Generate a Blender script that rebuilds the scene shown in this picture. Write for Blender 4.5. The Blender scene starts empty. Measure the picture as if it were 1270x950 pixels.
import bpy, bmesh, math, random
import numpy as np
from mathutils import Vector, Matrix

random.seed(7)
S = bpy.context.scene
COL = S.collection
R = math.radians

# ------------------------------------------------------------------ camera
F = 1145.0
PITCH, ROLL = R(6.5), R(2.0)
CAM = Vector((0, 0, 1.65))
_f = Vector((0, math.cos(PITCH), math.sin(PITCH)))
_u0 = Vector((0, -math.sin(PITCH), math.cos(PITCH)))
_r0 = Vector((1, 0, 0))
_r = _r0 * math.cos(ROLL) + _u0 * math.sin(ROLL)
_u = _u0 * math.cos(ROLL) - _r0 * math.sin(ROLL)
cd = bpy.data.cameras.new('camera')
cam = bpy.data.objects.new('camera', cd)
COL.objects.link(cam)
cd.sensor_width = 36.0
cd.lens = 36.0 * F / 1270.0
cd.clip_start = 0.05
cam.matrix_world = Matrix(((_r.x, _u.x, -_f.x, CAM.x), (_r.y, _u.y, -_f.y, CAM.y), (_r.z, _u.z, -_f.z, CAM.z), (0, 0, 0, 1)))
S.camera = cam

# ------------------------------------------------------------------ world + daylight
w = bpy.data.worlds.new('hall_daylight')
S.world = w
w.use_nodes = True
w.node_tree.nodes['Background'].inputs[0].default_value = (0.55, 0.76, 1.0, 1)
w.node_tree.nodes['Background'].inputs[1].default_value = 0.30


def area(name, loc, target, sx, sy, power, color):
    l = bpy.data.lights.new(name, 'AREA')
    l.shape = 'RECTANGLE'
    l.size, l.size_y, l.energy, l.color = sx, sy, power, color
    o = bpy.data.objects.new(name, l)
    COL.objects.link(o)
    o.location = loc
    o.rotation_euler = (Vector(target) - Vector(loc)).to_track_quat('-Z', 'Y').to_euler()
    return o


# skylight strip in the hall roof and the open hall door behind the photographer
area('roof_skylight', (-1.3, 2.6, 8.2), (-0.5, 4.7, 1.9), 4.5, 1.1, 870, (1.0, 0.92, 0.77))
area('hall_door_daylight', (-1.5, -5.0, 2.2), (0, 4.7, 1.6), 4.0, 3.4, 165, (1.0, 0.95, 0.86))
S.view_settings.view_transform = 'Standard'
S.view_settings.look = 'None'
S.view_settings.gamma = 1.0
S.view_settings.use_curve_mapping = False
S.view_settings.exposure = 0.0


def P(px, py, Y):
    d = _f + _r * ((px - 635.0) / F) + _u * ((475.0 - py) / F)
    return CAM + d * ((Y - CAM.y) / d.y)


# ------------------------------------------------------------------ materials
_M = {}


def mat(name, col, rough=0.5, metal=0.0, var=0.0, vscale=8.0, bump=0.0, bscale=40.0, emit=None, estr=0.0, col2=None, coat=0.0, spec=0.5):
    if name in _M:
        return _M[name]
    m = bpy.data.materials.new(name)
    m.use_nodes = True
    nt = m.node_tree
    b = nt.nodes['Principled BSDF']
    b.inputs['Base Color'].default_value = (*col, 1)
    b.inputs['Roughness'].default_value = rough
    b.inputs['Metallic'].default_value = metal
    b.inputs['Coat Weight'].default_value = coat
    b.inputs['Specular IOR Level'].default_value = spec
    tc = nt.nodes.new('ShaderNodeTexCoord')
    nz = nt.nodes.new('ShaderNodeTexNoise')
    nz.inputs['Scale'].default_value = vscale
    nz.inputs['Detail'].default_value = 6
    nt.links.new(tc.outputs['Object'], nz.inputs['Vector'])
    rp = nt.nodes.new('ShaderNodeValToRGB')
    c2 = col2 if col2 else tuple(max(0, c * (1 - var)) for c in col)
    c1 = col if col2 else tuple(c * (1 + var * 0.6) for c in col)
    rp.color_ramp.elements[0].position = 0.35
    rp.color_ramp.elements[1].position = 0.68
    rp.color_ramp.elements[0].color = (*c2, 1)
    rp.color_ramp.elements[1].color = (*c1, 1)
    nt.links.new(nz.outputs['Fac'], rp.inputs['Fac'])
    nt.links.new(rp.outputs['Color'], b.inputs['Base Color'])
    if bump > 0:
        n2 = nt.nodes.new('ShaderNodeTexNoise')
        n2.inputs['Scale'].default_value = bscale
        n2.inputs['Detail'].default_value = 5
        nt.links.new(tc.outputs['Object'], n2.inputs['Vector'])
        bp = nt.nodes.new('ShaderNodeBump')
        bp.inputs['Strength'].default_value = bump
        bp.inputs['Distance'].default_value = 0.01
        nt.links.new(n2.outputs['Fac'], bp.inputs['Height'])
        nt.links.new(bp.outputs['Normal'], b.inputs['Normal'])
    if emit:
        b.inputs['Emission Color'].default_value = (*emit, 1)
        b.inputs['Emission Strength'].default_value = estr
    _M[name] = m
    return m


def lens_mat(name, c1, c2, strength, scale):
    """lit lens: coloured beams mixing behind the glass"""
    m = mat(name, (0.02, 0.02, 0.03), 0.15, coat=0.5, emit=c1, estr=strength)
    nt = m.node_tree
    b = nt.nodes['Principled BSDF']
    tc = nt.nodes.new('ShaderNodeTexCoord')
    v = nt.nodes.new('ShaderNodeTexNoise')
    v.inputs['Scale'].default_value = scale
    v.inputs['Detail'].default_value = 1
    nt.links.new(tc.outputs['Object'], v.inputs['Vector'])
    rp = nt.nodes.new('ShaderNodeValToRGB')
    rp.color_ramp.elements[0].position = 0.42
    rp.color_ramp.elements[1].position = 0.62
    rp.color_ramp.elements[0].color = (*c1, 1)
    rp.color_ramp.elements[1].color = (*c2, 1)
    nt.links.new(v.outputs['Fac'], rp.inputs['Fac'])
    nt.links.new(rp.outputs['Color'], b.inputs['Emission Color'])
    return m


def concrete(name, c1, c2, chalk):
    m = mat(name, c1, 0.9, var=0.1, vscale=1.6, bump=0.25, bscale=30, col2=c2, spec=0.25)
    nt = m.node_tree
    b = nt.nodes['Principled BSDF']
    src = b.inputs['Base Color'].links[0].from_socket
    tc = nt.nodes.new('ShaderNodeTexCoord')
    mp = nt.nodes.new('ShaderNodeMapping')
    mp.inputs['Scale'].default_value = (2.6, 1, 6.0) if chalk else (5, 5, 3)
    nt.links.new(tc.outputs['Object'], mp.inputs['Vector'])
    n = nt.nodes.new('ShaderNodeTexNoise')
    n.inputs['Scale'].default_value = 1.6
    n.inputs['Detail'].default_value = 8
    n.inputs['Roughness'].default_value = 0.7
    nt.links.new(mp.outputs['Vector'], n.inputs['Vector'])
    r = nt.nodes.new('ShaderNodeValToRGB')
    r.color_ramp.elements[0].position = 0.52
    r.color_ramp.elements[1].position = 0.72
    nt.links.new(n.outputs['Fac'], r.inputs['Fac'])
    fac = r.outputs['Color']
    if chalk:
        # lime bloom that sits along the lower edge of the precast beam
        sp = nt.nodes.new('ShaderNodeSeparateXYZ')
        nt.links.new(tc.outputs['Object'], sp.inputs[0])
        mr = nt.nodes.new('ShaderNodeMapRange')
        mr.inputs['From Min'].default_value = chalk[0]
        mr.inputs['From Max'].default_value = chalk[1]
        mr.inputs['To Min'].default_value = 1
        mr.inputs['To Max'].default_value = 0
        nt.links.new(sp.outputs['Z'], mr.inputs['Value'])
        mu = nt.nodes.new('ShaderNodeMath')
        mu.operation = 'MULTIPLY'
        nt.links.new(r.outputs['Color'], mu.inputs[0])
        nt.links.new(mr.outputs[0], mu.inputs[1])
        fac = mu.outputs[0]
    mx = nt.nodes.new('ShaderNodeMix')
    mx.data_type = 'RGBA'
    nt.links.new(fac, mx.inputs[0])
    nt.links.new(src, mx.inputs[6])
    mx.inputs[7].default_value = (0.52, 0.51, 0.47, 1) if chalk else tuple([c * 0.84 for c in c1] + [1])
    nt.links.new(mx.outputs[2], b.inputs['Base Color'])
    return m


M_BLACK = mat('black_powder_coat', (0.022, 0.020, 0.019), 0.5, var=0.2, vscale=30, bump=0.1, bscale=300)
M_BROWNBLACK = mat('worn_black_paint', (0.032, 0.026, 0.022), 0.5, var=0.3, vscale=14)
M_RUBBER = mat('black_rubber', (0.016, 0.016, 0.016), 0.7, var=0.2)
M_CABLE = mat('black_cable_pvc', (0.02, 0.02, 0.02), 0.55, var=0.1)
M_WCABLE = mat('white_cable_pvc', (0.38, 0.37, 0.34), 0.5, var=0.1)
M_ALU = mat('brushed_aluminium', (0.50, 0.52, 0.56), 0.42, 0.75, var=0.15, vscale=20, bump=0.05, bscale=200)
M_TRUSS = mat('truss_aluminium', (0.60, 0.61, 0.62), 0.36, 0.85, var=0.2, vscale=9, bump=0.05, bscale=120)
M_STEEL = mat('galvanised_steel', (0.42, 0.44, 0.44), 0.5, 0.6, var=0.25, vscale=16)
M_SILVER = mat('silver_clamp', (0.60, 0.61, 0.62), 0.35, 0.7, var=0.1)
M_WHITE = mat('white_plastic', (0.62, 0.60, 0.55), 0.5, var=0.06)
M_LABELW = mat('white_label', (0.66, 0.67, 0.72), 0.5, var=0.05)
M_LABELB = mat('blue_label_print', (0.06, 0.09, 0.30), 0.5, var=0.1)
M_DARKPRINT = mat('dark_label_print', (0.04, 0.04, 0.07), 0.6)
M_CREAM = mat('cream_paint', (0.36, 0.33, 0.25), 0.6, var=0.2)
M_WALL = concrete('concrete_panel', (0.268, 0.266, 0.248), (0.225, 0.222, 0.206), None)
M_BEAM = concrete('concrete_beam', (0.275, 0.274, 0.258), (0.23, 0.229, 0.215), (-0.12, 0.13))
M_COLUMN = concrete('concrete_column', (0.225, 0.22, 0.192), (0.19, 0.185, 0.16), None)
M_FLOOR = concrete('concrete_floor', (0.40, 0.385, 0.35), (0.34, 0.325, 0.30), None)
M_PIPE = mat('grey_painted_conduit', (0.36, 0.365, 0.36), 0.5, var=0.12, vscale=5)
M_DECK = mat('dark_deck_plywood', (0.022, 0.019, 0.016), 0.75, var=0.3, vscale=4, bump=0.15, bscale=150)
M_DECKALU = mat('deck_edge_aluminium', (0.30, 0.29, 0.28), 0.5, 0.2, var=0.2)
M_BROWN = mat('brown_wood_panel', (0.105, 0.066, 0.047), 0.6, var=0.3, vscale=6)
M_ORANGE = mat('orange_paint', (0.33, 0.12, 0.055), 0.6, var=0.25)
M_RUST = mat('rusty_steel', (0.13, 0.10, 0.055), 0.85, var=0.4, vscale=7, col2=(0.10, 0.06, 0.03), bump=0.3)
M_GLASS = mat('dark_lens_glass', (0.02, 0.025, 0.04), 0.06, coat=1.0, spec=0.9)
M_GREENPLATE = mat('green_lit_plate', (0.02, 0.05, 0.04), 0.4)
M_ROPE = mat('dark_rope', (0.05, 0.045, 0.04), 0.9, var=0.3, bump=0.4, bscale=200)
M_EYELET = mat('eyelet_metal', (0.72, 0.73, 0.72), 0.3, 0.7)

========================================

Stated exercise -
Give back exactly the material above from its opening line to the line bearing "R = math.radians".

Result below -
Generate a Blender script that rebuilds the scene shown in this picture. Write for Blender 4.5. The Blender scene starts empty. Measure the picture as if it were 1270x950 pixels.
import bpy, bmesh, math, random
import numpy as np
from mathutils import Vector, Matrix

random.seed(7)
S = bpy.context.scene
COL = S.collection
R = math.radians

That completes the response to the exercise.